Introduction of a Cost Effective Method for Analysing Engine Intake Ice Removal Device for Small Aircraft
Abstract
As the need for personal air transport increases significantly, new aircraft and/or its components are required to be designed and developed together with expectations for guarantying the high level flight safety. Since smaller aircraft manufacturers don’t have the infrastructural and experimental resources for complex investigations, analysis of engine components with especial care for the behaviour of particle separation components in the inlet air duct for example, smarter, more efficient solutions have to be developed. CFD software gives an opportunity to simulate the trajectories of different type of particles, such as hailstones, dust, or even liquid water droplets.
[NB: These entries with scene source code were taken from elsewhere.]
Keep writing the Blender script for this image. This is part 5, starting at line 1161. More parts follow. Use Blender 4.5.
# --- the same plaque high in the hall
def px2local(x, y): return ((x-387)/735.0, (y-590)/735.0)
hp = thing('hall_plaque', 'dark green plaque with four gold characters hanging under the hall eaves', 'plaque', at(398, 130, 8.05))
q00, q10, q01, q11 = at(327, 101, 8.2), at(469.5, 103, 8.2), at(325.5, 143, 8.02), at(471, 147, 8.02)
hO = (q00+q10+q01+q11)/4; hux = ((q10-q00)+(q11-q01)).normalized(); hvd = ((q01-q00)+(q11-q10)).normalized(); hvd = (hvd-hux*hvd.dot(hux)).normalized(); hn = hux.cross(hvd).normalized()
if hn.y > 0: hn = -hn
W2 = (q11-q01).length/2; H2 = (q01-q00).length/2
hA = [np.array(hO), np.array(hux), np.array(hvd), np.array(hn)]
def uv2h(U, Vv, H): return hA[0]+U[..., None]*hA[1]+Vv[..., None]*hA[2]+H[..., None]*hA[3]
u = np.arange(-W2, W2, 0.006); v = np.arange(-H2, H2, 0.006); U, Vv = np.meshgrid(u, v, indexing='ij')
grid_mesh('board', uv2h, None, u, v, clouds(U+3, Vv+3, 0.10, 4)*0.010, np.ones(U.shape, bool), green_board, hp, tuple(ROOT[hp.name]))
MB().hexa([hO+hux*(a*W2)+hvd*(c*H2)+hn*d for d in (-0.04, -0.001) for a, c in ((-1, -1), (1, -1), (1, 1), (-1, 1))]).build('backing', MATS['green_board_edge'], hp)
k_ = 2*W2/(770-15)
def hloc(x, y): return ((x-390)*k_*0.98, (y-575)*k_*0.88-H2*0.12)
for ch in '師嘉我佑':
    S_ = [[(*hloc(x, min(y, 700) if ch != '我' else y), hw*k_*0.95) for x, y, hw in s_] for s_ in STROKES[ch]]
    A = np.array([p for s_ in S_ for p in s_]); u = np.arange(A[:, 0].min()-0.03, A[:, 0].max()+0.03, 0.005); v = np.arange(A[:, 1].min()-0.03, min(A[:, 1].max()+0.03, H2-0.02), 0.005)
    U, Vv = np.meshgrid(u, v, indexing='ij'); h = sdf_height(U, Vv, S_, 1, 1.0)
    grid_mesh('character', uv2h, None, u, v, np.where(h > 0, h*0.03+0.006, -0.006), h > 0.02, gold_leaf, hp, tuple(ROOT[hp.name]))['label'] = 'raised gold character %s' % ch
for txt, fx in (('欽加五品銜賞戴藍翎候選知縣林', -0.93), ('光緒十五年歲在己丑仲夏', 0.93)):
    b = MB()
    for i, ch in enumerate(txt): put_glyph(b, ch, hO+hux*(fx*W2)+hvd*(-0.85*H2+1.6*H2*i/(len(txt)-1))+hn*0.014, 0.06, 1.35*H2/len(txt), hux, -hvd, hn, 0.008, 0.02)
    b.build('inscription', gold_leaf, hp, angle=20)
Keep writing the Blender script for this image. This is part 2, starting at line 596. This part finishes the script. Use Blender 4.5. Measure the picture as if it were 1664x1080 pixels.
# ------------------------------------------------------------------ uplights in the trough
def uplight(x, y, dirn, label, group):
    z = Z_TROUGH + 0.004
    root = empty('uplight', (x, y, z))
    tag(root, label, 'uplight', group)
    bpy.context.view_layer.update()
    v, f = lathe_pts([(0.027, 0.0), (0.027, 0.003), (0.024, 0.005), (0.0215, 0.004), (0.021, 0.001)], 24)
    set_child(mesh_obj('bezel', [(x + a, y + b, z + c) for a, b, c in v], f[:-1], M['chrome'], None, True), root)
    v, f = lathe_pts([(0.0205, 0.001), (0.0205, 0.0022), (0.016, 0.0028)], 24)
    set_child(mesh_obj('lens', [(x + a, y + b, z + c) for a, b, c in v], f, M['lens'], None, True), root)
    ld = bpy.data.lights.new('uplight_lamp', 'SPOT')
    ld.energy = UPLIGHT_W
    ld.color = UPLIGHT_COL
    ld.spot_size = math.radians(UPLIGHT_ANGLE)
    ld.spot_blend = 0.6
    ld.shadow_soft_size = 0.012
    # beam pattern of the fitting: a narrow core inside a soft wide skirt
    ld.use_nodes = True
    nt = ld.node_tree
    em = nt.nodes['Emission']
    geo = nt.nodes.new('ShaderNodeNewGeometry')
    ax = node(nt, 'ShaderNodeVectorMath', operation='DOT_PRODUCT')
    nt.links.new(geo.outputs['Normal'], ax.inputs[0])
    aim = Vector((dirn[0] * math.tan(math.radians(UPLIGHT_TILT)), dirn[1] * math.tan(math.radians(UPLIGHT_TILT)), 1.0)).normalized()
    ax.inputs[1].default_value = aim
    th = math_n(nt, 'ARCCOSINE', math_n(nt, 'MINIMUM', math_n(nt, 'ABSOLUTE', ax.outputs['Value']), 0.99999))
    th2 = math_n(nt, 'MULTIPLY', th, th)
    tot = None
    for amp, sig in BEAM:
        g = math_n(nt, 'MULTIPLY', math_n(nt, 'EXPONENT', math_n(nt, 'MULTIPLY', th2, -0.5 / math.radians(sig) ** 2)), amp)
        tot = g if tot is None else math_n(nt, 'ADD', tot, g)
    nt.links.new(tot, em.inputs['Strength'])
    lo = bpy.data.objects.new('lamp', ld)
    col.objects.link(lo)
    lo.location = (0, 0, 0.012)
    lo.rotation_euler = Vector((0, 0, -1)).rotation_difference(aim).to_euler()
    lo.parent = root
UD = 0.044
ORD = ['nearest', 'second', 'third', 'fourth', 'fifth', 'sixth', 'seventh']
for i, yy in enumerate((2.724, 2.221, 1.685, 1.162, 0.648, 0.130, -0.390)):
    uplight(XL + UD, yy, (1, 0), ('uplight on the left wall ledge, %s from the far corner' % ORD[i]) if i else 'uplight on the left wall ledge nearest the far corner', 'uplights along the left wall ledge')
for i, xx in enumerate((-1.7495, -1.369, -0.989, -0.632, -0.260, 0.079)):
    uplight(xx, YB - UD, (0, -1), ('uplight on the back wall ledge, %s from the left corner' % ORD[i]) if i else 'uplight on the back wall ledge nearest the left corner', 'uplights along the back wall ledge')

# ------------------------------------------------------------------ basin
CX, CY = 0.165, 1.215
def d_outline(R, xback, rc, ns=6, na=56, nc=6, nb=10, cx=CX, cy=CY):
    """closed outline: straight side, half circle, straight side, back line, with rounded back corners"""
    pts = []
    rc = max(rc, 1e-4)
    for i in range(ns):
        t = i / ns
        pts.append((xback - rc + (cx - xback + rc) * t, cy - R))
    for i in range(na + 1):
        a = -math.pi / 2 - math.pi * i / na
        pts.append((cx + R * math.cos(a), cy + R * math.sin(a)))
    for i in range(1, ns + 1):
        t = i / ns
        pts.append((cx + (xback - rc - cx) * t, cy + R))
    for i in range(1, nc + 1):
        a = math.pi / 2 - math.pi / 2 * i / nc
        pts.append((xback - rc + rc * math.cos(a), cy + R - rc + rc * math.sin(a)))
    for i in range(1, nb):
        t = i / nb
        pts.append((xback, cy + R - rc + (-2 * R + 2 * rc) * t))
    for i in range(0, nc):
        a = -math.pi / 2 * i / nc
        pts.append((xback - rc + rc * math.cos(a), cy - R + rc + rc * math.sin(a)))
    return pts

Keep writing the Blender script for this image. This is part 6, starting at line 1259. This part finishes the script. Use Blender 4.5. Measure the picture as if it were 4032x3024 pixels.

Hence, in this study an upper-wing type, two engines thrusted, small turboprop aircraft’s integrated engine air intake device has been analysed, to prove the effectivity of the aircraft performance in the considered raining and icing conditions. The flow field has been discretized with a detailed, hybrid mesh using hexa elements at the simpler parts, and tetra elements, where the geometry is more complex. Inflation layers have been inserted on the wall-type surfaces, with especial care to the problematic parts, where the y+ number is predictably higher. The inlet boundary conditions of the model have been extracted from a larger, complex pre-simulation, performed in a previous study. Standard Reynolds Averaged Navier-Stokes equations have been considered with Shear Stress Transport turbulence model. Solid (ice) and liquid particles have been defined, and their trajectories are investigated by using fully coupled model. The interaction of the wall-fluid particle has been taken into consideration.